• _SUPPLIED INFORMATION_

.....

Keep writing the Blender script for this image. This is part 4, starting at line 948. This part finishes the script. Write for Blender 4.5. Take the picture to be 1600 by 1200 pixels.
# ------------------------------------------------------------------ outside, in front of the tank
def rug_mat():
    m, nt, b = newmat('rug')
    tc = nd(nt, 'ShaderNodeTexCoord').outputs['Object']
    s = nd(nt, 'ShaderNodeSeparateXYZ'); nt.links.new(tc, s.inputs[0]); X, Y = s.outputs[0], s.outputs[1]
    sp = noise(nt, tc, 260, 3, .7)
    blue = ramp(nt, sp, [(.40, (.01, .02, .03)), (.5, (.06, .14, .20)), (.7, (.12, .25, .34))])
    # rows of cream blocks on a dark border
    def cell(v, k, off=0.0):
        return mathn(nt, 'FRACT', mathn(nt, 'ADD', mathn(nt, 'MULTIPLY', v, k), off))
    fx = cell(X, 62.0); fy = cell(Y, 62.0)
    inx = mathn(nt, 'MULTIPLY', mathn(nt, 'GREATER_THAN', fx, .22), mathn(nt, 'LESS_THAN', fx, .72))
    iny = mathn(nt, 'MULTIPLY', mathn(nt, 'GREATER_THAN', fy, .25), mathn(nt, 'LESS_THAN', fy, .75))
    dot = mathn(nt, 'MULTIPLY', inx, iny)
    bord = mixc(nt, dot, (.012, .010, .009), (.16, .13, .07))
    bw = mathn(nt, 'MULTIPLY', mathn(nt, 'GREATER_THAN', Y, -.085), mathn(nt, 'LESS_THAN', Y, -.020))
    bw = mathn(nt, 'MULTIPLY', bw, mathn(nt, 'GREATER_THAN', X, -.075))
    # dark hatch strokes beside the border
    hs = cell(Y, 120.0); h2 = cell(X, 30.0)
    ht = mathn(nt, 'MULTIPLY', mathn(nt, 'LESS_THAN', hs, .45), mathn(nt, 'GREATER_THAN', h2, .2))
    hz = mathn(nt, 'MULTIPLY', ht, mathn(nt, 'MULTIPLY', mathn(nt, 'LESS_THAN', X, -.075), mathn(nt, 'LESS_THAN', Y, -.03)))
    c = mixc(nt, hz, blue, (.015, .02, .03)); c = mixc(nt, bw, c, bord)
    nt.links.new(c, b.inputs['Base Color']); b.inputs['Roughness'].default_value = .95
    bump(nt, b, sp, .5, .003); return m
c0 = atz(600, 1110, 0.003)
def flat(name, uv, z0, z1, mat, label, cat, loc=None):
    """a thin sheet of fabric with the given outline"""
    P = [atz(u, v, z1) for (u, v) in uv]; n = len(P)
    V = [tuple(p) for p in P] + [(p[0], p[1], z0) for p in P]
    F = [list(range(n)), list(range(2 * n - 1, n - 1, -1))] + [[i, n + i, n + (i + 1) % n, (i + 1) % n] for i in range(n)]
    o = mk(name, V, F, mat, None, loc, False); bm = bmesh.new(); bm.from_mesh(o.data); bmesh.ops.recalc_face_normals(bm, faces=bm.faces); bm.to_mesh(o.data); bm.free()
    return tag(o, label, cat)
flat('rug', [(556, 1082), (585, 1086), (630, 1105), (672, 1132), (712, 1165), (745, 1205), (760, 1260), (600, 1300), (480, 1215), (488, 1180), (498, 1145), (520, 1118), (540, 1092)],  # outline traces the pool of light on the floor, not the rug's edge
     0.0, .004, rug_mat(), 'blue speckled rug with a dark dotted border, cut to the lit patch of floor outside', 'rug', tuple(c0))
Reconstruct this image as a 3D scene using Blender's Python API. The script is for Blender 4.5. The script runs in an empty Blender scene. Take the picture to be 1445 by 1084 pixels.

.....

• _PROMPT_
Take every line from the records above that has the word "pixels" and copy it.

• _REPLY TO THE TASK_
Keep writing the Blender script for this image. This is part 4, starting at line 948. This part finishes the script. Write for Blender 4.5. Take the picture to be 1600 by 1200 pixels.
Reconstruct this image as a 3D scene using Blender's Python API. The script is for Blender 4.5. The script runs in an empty Blender scene. Take the picture to be 1445 by 1084 pixels.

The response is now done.